Podkreślił, że dopóki nie ma ustawy, Ministerstwo Finansów nie może wydać rozporządzeń i wyznaczyć emitenta tych kodów.
"Dopiero potem może zacząć działać system, który trzeba będzie przetestować, a jeszcze potrzebny jest czas na rejestrację hurtowni i sklepów. Skala jest ogromna i będą pojawiać się błędy. Dlatego apelujemy także o odstąpienie od kar, które w projekcie wynoszą aż 200 tys. zł, które mogą być nałożone na podmioty popełniające jakieś błędy. Jeżeli zbyt późno trafią kody do producentów, to nastąpi zatrzymanie produkcji na rynek krajowy i zagraniczny. Jeżeli nie będzie kodów, to zostaną zatrzymane dostawy, nastąpi utrata rynków zbytu. Dla detalistów oznacza to, że jak wyprzedadzą zapasy to nie będą mieli co sprzedawać" - podkreślił Ptaszyński.
Podczas konferencji przedstawiciele hurtowni zwracali uwagę, że nie będą w stanie zatowarować się z wyprzedzeniem na okres dłuższy niż kilkanaście dni ze względów finansowych, a brak na czas odpowiednich przepisów spowoduje utratę płynności finansowej przez mniejsze podmioty, co grozi ich upadkiem.
Jak podał PIH, do 19 maja muszą być zarejestrowane zakłady, maszyny, produkty, a detaliści muszą zakupić skanery i cały system musi sprawnie działać. W całej branży zarówno po stronie produkcji jak i handlu zatrudnionych jest około 500 tys. osób w Polsce.
Wyroby tytoniowe w około 80% sklepów stanowią 15-40% obrotu. Opóźnienie we wdrażaniu systemu Track&Trace w Polsce może doprowadzić do destabilizacji legalnego rynku wyrobów tytoniowych. Ewentualne zaburzenia spowodują nie tylko straty dla handlu, ale także dla budżetu, do którego wpływa każdego roku ponad 25 mld zł tytułu podatków od wyrobów tytoniowych, podał także PIH.

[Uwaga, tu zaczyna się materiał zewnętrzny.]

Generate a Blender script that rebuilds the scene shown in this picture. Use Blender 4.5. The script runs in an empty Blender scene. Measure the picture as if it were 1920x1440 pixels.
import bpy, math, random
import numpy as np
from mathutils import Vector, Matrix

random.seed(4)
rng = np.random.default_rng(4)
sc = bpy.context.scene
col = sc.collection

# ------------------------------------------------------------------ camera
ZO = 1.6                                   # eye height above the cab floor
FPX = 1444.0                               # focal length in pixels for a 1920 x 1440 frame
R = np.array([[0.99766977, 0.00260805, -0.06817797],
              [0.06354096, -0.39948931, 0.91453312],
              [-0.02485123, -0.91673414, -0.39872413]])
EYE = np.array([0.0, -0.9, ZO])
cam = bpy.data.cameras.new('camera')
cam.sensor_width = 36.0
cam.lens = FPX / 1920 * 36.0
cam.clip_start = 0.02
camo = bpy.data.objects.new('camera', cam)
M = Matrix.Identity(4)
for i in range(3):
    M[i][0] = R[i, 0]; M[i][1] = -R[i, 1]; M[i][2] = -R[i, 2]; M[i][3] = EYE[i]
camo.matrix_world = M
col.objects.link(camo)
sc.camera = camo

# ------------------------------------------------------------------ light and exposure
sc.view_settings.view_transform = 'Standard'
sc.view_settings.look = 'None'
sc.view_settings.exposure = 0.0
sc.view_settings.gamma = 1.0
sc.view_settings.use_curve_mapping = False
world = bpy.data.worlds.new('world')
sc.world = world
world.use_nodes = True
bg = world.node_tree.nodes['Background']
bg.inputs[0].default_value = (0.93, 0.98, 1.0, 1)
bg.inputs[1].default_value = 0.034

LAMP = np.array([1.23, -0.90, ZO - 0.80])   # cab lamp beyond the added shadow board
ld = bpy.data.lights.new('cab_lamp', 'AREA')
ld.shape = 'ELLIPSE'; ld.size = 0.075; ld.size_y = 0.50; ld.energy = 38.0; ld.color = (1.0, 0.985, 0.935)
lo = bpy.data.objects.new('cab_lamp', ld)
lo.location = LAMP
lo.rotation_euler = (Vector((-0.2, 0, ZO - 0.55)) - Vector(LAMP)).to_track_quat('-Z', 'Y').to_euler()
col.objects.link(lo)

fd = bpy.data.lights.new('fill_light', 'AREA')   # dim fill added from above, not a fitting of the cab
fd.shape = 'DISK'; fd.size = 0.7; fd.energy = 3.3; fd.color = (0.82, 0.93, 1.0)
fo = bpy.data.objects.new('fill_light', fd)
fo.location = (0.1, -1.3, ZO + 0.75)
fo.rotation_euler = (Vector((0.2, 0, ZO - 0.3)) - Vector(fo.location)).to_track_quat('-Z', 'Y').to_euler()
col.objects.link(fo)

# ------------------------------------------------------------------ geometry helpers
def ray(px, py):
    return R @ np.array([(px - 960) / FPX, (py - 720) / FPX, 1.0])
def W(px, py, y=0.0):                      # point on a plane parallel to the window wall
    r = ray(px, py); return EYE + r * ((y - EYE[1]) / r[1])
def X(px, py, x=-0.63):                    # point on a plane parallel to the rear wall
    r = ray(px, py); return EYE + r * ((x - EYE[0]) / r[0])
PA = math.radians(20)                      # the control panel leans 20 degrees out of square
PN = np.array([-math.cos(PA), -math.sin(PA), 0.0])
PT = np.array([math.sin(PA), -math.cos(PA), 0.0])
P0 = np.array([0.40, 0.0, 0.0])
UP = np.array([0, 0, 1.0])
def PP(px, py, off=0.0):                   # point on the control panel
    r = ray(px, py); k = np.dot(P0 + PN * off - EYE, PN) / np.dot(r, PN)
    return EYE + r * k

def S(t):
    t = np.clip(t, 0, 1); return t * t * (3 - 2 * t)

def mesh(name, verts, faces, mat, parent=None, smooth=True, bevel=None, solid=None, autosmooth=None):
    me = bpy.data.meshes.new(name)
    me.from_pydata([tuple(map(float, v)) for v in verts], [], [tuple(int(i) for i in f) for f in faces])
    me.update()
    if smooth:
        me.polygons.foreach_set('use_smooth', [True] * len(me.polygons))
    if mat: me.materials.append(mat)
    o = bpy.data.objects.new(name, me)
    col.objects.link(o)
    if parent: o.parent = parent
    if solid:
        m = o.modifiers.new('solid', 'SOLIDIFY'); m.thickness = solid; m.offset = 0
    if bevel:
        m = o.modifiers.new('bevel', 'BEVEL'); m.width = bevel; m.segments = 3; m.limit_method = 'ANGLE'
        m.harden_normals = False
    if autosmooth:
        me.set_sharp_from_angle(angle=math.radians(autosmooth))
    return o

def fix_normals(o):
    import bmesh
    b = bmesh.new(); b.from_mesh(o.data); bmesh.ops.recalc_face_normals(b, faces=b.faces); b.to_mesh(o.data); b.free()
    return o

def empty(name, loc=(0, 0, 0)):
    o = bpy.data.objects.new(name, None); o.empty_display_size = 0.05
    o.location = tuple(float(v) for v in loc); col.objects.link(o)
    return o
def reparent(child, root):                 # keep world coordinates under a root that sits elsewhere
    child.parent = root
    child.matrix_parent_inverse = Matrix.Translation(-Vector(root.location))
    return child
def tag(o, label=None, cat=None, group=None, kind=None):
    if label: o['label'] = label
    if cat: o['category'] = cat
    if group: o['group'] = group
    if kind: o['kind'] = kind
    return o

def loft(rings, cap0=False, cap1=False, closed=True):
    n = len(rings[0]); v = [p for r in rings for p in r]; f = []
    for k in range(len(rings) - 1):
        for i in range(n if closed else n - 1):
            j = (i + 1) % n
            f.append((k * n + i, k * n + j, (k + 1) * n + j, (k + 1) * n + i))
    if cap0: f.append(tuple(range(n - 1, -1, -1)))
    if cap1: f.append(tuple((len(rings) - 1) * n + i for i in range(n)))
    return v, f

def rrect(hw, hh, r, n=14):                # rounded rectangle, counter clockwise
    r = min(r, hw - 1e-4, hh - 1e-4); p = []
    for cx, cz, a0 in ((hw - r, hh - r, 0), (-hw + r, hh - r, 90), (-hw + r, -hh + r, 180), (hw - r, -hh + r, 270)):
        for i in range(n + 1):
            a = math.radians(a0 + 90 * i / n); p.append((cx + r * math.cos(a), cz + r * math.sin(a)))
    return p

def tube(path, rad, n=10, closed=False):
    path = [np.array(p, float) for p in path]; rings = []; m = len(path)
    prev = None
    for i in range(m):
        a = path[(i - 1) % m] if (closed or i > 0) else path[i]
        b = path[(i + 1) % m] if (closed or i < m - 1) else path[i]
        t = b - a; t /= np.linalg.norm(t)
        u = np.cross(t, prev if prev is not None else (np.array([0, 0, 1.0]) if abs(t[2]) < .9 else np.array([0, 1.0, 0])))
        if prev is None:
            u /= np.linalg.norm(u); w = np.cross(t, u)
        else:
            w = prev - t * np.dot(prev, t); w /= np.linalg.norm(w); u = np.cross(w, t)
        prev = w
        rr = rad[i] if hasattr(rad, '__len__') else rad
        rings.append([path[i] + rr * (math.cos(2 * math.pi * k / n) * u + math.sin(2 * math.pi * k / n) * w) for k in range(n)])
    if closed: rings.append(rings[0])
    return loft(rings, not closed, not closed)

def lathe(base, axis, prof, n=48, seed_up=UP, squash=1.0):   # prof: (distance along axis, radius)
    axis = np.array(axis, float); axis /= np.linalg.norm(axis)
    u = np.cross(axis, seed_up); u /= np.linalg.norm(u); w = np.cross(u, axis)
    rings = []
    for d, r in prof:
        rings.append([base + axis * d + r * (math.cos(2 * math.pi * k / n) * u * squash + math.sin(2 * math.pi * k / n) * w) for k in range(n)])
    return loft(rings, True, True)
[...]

Według PIH i ZPP, projekt ustawy pojawił się na stronach Rządowego Centrum Legislacji w kwietniu 2018 r., a Sejm rozpatrzył go dopiero w lutym 2019 r. Obecnie czeka on na akceptację Senatu. Przedsiębiorcy czekają przede wszystkim na rozporządzenia wykonawcze MF wyznaczające PWPW jako operatora systemu i emitenta kodów. Dopiero wtedy możliwe będzie rozpoczęcie rejestracji ponad 100 tys. przedsiębiorców (hurtowych i detalistów). Zgodnie z dyrektywą UE ten skomplikowany pod względem technicznym i logistycznym system musi działać od 20 maja 2019 r.